● What the task requires
Your task is to output the entries below word for word.
** Start Information supplied **
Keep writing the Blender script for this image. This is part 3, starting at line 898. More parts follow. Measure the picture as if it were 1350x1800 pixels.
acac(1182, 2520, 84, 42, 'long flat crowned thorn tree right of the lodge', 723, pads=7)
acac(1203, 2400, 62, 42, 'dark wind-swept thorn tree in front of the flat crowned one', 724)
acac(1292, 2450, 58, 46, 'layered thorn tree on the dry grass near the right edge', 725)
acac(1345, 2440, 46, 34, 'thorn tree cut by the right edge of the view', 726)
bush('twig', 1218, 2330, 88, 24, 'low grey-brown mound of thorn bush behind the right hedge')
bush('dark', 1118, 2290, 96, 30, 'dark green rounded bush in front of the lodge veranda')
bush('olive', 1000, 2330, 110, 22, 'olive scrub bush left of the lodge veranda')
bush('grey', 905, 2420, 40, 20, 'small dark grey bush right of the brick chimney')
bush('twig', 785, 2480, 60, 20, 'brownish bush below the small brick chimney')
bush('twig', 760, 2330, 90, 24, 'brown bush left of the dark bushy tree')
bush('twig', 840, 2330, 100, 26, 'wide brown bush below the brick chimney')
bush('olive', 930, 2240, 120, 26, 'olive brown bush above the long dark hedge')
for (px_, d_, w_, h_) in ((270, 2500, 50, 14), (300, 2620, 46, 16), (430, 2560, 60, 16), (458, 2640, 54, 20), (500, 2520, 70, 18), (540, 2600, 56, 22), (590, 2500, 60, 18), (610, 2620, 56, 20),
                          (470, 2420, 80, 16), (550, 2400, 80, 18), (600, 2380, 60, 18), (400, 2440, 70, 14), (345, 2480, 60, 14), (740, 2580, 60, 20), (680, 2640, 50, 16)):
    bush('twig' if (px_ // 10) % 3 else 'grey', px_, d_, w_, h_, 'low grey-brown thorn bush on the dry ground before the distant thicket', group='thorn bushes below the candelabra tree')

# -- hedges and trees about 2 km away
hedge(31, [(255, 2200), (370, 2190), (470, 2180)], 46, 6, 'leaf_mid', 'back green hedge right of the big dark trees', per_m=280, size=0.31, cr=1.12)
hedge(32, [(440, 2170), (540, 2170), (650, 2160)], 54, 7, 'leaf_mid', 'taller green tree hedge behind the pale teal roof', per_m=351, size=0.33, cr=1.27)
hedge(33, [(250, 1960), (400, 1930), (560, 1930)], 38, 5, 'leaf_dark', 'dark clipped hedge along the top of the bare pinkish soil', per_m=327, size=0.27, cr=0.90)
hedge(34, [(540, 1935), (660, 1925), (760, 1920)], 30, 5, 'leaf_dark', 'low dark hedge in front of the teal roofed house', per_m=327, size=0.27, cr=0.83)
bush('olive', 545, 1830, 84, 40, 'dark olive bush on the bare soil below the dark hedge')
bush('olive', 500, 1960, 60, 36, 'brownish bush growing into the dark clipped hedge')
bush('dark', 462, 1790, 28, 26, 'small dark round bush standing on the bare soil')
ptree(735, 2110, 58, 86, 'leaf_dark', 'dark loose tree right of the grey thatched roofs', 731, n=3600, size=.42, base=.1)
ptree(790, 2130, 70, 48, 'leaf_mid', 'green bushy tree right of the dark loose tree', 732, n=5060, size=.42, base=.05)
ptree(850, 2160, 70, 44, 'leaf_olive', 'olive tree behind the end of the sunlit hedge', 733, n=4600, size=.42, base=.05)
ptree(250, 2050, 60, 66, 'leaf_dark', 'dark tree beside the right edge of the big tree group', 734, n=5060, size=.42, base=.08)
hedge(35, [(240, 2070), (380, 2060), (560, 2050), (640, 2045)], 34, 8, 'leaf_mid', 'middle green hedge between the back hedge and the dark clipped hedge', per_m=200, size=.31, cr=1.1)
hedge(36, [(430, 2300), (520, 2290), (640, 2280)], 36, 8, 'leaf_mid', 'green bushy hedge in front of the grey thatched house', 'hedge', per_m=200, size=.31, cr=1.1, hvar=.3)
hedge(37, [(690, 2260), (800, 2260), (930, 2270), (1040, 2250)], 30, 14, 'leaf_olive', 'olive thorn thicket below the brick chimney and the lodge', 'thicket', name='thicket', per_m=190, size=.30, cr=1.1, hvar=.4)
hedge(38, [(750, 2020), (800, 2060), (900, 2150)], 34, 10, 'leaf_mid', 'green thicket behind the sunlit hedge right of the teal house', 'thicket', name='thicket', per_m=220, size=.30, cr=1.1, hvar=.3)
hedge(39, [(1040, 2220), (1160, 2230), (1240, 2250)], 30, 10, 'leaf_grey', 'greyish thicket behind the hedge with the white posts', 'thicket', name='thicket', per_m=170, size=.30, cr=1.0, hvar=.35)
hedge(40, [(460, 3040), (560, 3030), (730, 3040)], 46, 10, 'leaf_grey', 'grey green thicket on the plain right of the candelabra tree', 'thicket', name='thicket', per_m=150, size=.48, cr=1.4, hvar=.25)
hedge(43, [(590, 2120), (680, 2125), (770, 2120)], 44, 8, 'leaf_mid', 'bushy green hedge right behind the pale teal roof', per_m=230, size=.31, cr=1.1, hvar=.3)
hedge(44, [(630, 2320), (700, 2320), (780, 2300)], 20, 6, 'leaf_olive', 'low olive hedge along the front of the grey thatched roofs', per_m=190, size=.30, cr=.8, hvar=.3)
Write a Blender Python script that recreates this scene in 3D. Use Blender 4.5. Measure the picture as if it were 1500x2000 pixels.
** End Information supplied **
● Answer to this exercise
Keep writing the Blender script for this image. This is part 3, starting at line 898. More parts follow. Measure the picture as if it were 1350x1800 pixels.
acac(1182, 2520, 84, 42, 'long flat crowned thorn tree right of the lodge', 723, pads=7)
acac(1203, 2400, 62, 42, 'dark wind-swept thorn tree in front of the flat crowned one', 724)
acac(1292, 2450, 58, 46, 'layered thorn tree on the dry grass near the right edge', 725)
acac(1345, 2440, 46, 34, 'thorn tree cut by the right edge of the view', 726)
bush('twig', 1218, 2330, 88, 24, 'low grey-brown mound of thorn bush behind the right hedge')
bush('dark', 1118, 2290, 96, 30, 'dark green rounded bush in front of the lodge veranda')
bush('olive', 1000, 2330, 110, 22, 'olive scrub bush left of the lodge veranda')
bush('grey', 905, 2420, 40, 20, 'small dark grey bush right of the brick chimney')
bush('twig', 785, 2480, 60, 20, 'brownish bush below the small brick chimney')
bush('twig', 760, 2330, 90, 24, 'brown bush left of the dark bushy tree')
bush('twig', 840, 2330, 100, 26, 'wide brown bush below the brick chimney')
bush('olive', 930, 2240, 120, 26, 'olive brown bush above the long dark hedge')
for (px_, d_, w_, h_) in ((270, 2500, 50, 14), (300, 2620, 46, 16), (430, 2560, 60, 16), (458, 2640, 54, 20), (500, 2520, 70, 18), (540, 2600, 56, 22), (590, 2500, 60, 18), (610, 2620, 56, 20),
                          (470, 2420, 80, 16), (550, 2400, 80, 18), (600, 2380, 60, 18), (400, 2440, 70, 14), (345, 2480, 60, 14), (740, 2580, 60, 20), (680, 2640, 50, 16)):
    bush('twig' if (px_ // 10) % 3 else 'grey', px_, d_, w_, h_, 'low grey-brown thorn bush on the dry ground before the distant thicket', group='thorn bushes below the candelabra tree')

# -- hedges and trees about 2 km away
hedge(31, [(255, 2200), (370, 2190), (470, 2180)], 46, 6, 'leaf_mid', 'back green hedge right of the big dark trees', per_m=280, size=0.31, cr=1.12)
hedge(32, [(440, 2170), (540, 2170), (650, 2160)], 54, 7, 'leaf_mid', 'taller green tree hedge behind the pale teal roof', per_m=351, size=0.33, cr=1.27)
hedge(33, [(250, 1960), (400, 1930), (560, 1930)], 38, 5, 'leaf_dark', 'dark clipped hedge along the top of the bare pinkish soil', per_m=327, size=0.27, cr=0.90)
hedge(34, [(540, 1935), (660, 1925), (760, 1920)], 30, 5, 'leaf_dark', 'low dark hedge in front of the teal roofed house', per_m=327, size=0.27, cr=0.83)
bush('olive', 545, 1830, 84, 40, 'dark olive bush on the bare soil below the dark hedge')
bush('olive', 500, 1960, 60, 36, 'brownish bush growing into the dark clipped hedge')
bush('dark', 462, 1790, 28, 26, 'small dark round bush standing on the bare soil')
ptree(735, 2110, 58, 86, 'leaf_dark', 'dark loose tree right of the grey thatched roofs', 731, n=3600, size=.42, base=.1)
ptree(790, 2130, 70, 48, 'leaf_mid', 'green bushy tree right of the dark loose tree', 732, n=5060, size=.42, base=.05)
ptree(850, 2160, 70, 44, 'leaf_olive', 'olive tree behind the end of the sunlit hedge', 733, n=4600, size=.42, base=.05)
ptree(250, 2050, 60, 66, 'leaf_dark', 'dark tree beside the right edge of the big tree group', 734, n=5060, size=.42, base=.08)
hedge(35, [(240, 2070), (380, 2060), (560, 2050), (640, 2045)], 34, 8, 'leaf_mid', 'middle green hedge between the back hedge and the dark clipped hedge', per_m=200, size=.31, cr=1.1)
hedge(36, [(430, 2300), (520, 2290), (640, 2280)], 36, 8, 'leaf_mid', 'green bushy hedge in front of the grey thatched house', 'hedge', per_m=200, size=.31, cr=1.1, hvar=.3)
hedge(37, [(690, 2260), (800, 2260), (930, 2270), (1040, 2250)], 30, 14, 'leaf_olive', 'olive thorn thicket below the brick chimney and the lodge', 'thicket', name='thicket', per_m=190, size=.30, cr=1.1, hvar=.4)
hedge(38, [(750, 2020), (800, 2060), (900, 2150)], 34, 10, 'leaf_mid', 'green thicket behind the sunlit hedge right of the teal house', 'thicket', name='thicket', per_m=220, size=.30, cr=1.1, hvar=.3)
hedge(39, [(1040, 2220), (1160, 2230), (1240, 2250)], 30, 10, 'leaf_grey', 'greyish thicket behind the hedge with the white posts', 'thicket', name='thicket', per_m=170, size=.30, cr=1.0, hvar=.35)
hedge(40, [(460, 3040), (560, 3030), (730, 3040)], 46, 10, 'leaf_grey', 'grey green thicket on the plain right of the candelabra tree', 'thicket', name='thicket', per_m=150, size=.48, cr=1.4, hvar=.25)
hedge(43, [(590, 2120), (680, 2125), (770, 2120)], 44, 8, 'leaf_mid', 'bushy green hedge right behind the pale teal roof', per_m=230, size=.31, cr=1.1, hvar=.3)
hedge(44, [(630, 2320), (700, 2320), (780, 2300)], 20, 6, 'leaf_olive', 'low olive hedge along the front of the grey thatched roofs', per_m=190, size=.30, cr=.8, hvar=.3)
Write a Blender Python script that recreates this scene in 3D. Use Blender 4.5. Measure the picture as if it were 1500x2000 pixels.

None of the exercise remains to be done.